Unfortunately, one villager, Lizzy Quinn, refuses to play the game, not because it is false, but because she wants a larger cut of the winnings. To force her to join in, according to Lyotard, would be an act of "terror." True to its postmodern spirit, then, Waking Ned Devine is careful to show that no pressure other than gentle persuasion is placed upon Lizzy; the villagers acknowledge that they may have to give up on their game if she refuses to play, and they even accede to her demands for a larger percentage of the take. Lizzy, however, knowing she can make even more money by turning her back on the community, heads for the phone booth outside town to expose the "game" to the Lottery Officials, who give a substantial monetary reward to anyone who exposes fraud.
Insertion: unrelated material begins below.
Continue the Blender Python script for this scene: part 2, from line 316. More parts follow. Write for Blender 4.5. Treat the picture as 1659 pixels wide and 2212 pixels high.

Lizzy has shown herself to be parsimonious throughout the film, nastily refusing to pay her debts to others in the village. Any compassion she might generate by being confined to a motorized chair is quickly overturned when the chair runs out of energy on her way to expose the village's scheme: she hurriedly walks the rest of the way to the phone booth. Thus, even her "disability" is merely a manifestation of her narcissistic self-interest. Called a "witch" by Jackie O'Shea, Lizzy's demise creates a fairy-tale element within the film; she is killed by accident while she's in the midst of sinning against the community—in such an outrageous fashion that the screen all but sings, "Ding, dong, the witch is dead; the wicked witch, the witch is dead!"
In radical contrast, the film closes with the noble act of Maggie, a young single mother, who surreptitiously sacrifices her son's legitimate claim to the lottery winnings so that the money can be shared by all.
Community solidarity becomes the highest good, fancifully illustrating the postmodern ethic suggested by Richard Rorty's famous Contingency, Irony, and Solidarity. The "true" for Rorty does not correspond to universal moral principles but is contingent on the coherence of a community's vocabulary.
Rorty's neopragmatic ethic is grounded in "we-intentions": immorality is "the sort of thing we don't do"2—like defy the "intentions" of an entire village to share a dead man's lottery winnings. Of course, these weren't always the "we-intentions" of the community in Waking Ned Devine; the new solidarity of Tullymore is shaped by the two protagonists who see potential for positive change. Jackie and Michael thus illustrate Rorty's concept of irony: a force that brings into view the contingency of a community's vocabulary. Ironists prevent a community from stagnating or becoming legalistic, providing "new metaphors" for new contexts. A metaphor, of course, is when one object represents another: "My love is a red, red rose." In Waking Ned Devine, one person represents another: Michael O'Sullivan is Ned Devine, an incarnated metaphor that benefits the entire village.
Here the pun on the film's title be comes relevant: Michael is "waking" up the dead Ned by acting his part so that everyone can rejoice at his "wake"—the traditional Irish party celebrating someone's life after he has passed away. The villagers in their "waking" of Ned Devine celebrate how happy his lottery winnings have made them: a joy he would have welcomed, for he is repeatedly described as a "good man."